Ce numéro contient également deux recensions d’ouvrages. La première, rédigée par Nele Wynants, porte sur le livre de Nic Leonhardt, Theatre Across Oceans: Mediators of Transatlantic Exchange, 1890–1925. Wynants constate que les avancées technologiques en matière de transport et de communication jouent un rôle clé dans les échanges transatlantiques pour le monde du théâtre et du cirque. Pour conclure, Rafael Santos de Barros passe en revue les textes qui composent l’ouvrage collectif El Arte del Circo en América del Sur dirigé par Julieta Infantino. Sa critique souligne la diversité des discours présents tout au long de ce recueil d’articles et il félicite sa responsable scientifique pour avoir su orienter sa sélection de façon à ce que certains points de vue contradictoires puissent entrer en dialogue.
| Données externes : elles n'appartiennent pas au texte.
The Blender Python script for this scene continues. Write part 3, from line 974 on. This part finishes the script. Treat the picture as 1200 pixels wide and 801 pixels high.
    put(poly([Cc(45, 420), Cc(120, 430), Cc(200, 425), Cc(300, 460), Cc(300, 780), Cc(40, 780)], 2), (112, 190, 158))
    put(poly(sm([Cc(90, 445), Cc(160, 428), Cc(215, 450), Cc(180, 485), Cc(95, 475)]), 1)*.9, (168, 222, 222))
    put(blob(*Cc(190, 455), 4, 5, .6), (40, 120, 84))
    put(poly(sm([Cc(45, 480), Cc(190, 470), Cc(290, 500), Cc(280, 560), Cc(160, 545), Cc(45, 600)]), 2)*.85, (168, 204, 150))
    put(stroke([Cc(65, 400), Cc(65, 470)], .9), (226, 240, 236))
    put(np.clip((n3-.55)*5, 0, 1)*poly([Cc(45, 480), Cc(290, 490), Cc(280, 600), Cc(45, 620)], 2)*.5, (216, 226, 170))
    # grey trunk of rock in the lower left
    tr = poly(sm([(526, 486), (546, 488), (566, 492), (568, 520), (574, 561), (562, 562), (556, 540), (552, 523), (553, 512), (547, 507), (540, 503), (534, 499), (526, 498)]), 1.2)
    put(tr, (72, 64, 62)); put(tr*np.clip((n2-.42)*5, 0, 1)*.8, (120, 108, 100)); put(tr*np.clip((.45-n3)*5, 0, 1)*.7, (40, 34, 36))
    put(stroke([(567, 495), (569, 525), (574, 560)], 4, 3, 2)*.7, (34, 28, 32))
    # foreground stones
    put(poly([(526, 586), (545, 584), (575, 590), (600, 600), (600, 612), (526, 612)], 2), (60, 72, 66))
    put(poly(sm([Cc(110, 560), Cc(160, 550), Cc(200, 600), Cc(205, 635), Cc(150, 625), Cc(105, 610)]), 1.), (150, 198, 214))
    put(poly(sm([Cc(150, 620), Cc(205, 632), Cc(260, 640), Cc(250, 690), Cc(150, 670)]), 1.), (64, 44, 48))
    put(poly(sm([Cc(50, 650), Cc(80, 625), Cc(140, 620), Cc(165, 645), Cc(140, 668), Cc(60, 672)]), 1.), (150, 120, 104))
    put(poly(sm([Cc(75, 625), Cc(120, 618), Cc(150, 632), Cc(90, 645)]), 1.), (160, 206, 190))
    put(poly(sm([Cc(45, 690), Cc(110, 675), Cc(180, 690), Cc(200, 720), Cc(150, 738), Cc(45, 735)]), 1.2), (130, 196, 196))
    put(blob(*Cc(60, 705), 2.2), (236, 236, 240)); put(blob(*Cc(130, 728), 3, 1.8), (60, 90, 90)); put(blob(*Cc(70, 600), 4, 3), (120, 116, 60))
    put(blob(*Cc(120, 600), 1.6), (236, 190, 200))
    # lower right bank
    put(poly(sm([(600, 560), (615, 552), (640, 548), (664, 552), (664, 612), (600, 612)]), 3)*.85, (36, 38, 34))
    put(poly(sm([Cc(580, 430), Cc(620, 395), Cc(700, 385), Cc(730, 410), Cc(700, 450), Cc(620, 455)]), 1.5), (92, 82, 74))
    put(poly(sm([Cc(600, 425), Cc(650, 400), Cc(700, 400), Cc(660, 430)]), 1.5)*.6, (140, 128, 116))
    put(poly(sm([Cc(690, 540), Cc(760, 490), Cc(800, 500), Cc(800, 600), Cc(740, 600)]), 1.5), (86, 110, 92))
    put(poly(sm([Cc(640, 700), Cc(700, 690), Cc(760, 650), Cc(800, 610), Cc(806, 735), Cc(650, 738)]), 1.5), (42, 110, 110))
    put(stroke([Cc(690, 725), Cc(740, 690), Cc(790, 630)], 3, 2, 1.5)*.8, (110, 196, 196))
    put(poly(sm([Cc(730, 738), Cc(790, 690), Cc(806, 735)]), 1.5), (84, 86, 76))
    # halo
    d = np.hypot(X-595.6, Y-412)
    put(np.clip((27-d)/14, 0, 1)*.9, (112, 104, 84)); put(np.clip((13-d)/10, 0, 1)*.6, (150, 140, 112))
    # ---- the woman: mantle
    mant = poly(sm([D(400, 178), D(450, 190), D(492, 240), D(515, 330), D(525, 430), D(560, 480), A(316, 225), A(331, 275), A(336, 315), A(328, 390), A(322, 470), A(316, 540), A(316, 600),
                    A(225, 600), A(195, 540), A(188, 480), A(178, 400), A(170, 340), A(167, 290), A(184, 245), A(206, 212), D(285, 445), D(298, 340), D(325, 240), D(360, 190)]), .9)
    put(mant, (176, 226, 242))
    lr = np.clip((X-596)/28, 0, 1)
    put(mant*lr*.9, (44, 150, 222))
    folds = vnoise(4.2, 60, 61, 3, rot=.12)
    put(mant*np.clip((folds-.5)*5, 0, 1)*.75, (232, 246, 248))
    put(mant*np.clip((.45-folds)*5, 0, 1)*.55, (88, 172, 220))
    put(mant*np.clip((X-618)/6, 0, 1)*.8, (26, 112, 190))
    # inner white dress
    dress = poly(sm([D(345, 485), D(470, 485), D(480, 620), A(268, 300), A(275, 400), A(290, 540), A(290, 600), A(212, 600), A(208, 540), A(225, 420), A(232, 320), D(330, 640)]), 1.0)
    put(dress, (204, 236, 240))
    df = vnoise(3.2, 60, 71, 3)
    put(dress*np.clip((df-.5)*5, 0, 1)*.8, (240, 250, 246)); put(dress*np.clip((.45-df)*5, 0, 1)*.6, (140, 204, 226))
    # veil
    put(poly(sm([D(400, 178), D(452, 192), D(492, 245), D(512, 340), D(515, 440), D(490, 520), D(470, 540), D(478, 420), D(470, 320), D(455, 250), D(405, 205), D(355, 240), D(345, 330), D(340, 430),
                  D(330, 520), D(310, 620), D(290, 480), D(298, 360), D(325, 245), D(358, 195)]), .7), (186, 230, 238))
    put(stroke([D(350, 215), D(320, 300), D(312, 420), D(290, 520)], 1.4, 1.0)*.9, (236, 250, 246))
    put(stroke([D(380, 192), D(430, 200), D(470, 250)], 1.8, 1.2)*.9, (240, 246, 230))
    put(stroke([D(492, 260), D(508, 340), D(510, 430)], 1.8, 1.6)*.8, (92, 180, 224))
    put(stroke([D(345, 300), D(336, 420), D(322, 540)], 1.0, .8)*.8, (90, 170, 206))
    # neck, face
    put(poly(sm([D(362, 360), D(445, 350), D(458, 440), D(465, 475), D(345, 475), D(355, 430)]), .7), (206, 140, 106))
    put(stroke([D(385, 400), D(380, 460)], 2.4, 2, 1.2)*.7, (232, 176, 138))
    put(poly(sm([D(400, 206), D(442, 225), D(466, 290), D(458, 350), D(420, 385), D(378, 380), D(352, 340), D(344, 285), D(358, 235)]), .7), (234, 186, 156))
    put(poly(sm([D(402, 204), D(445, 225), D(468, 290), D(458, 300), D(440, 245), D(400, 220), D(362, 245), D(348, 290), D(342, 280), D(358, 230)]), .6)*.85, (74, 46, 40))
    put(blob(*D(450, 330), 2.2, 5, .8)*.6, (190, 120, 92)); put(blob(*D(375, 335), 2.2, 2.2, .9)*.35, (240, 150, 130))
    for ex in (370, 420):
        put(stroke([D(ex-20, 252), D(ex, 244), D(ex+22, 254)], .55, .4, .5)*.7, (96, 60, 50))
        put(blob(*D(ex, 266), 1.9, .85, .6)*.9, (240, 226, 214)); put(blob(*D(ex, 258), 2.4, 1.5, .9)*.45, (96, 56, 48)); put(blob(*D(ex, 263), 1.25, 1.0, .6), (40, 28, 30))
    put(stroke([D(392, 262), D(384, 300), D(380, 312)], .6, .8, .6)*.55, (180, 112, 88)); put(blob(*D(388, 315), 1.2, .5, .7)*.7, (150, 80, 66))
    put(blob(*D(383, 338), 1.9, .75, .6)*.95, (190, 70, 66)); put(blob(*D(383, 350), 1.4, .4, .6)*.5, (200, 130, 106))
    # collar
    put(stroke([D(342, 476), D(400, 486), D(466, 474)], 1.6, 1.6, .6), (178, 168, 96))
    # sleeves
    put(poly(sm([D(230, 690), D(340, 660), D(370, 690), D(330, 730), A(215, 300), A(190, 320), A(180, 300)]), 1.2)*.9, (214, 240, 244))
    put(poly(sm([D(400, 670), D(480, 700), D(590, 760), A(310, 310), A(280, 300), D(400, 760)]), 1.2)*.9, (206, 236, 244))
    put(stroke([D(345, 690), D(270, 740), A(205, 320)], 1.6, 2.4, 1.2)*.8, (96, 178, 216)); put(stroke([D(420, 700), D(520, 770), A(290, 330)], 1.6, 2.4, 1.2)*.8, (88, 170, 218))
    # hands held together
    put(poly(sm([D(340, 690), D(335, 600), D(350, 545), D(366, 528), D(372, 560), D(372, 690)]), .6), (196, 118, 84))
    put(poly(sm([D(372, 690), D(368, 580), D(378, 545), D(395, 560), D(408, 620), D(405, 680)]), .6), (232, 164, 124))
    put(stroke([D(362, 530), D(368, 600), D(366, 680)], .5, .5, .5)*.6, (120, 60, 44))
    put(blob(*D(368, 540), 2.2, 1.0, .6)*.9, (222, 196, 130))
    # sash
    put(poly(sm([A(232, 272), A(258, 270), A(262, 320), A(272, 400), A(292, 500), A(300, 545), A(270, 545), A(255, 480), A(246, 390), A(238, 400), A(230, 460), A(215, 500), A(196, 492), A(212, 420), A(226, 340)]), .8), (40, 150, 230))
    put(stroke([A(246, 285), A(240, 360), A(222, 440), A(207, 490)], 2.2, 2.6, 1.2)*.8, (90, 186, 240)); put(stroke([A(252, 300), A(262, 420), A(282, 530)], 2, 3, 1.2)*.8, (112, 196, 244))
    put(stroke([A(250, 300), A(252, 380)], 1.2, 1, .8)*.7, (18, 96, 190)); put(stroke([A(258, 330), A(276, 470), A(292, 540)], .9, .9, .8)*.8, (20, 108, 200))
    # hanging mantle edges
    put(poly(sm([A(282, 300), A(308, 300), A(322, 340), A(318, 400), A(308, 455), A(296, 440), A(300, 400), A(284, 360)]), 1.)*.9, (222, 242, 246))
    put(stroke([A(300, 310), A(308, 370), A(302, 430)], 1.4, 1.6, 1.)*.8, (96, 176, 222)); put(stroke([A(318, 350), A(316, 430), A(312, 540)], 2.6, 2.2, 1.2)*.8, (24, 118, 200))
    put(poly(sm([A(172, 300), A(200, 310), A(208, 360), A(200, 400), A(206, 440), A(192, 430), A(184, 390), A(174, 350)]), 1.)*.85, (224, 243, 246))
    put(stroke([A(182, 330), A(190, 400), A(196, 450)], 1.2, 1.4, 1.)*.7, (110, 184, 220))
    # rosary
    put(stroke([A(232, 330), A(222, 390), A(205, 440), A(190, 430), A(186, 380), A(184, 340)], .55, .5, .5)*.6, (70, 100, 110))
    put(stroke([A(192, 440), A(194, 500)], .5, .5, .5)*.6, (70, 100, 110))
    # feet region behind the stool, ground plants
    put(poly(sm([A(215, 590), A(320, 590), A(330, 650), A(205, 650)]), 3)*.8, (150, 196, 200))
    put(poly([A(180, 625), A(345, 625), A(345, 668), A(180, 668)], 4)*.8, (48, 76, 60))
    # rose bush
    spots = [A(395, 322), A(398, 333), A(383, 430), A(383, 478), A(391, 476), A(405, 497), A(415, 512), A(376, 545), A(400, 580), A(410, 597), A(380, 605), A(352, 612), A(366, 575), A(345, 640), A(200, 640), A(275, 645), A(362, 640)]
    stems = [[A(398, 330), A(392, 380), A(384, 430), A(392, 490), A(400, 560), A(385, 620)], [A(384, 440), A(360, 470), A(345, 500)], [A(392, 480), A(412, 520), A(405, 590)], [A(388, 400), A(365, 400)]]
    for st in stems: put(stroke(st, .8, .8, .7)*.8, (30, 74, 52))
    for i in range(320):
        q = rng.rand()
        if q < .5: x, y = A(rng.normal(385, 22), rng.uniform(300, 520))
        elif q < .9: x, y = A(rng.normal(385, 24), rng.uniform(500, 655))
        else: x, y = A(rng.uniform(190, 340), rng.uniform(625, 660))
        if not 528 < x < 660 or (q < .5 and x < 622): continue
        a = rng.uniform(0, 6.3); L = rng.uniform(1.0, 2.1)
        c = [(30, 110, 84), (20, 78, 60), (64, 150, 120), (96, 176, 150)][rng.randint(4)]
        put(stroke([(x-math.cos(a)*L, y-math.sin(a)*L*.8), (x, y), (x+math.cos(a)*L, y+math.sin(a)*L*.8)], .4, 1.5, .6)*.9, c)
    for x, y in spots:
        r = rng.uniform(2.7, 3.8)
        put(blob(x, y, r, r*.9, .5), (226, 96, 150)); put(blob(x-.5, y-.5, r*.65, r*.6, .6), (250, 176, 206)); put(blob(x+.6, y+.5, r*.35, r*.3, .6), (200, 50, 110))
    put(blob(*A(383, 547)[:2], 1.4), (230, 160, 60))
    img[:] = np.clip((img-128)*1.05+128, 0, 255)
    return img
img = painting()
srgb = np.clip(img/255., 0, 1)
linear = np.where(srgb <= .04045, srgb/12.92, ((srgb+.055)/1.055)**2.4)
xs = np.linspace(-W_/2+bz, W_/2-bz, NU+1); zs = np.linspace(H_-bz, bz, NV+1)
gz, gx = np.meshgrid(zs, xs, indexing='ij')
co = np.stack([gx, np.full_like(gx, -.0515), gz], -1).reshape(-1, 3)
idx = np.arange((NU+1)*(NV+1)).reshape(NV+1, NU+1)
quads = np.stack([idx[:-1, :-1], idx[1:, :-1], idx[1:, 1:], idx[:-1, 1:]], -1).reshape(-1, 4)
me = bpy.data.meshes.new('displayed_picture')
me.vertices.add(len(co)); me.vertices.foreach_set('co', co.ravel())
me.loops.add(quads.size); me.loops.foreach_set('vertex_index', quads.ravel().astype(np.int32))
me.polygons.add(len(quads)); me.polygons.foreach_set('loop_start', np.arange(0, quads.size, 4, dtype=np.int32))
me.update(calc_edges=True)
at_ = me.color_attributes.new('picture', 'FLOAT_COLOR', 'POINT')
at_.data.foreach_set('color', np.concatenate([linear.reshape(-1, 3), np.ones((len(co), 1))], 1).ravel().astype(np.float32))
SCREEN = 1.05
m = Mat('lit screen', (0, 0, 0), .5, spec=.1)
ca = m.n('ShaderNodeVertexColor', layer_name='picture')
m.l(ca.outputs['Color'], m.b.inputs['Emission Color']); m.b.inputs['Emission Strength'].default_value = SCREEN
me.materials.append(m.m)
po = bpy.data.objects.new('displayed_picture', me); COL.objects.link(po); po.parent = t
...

L’ouvrage donne ainsi un aperçu global des arts du cirque en Amérique du Sud.

Circus: Arts, Life & Sciences est une revue interdisciplinaire et nous en sommes fier·ère·s. Alors que ce numéro met en avant quelques-uns des nombreux domaines scientifiques existants, nous vous encourageons à aborder ces articles dans une perspective interdisciplinaire. Nous vous invitons à imaginer la manière dont ces études pourraient profiter à vos propres recherches ou à vos pratiques, et comment elles pourraient leur permettre d’avancer et de se développer. À l’heure où nous bouclons ce numéro, nous tenons à saluer l’apport de toutes les personnes qui y ont contribué, soit notamment les auteur·rice·s, les relecteur·rice·s pairs, les traducteur·rice·s, ainsi que les membres du comité de rédaction et l’équipe de publication. Nous remercions également Naila Kuhlmann, rédactrice invitée pour la section « Sciences » de ce numéro. Nous souhaitons aussi remercier Louis Patrick Leroux pour ses précédentes contributions à la section « Arts » et nous accueillons chaleureusement Gillian Arrighi qui lui succède dans ce rôle de responsable de section. Nous sommes non moins ravi·e·s d’accueillir Matthew Soloman et Maggie Vanderford qui supervisent désormais la section « Life ». Enfin, nous remercions HUPR et Fred Gérard pour avoir contribué respectivement à la photographie de couverture de ce numéro et du précédent.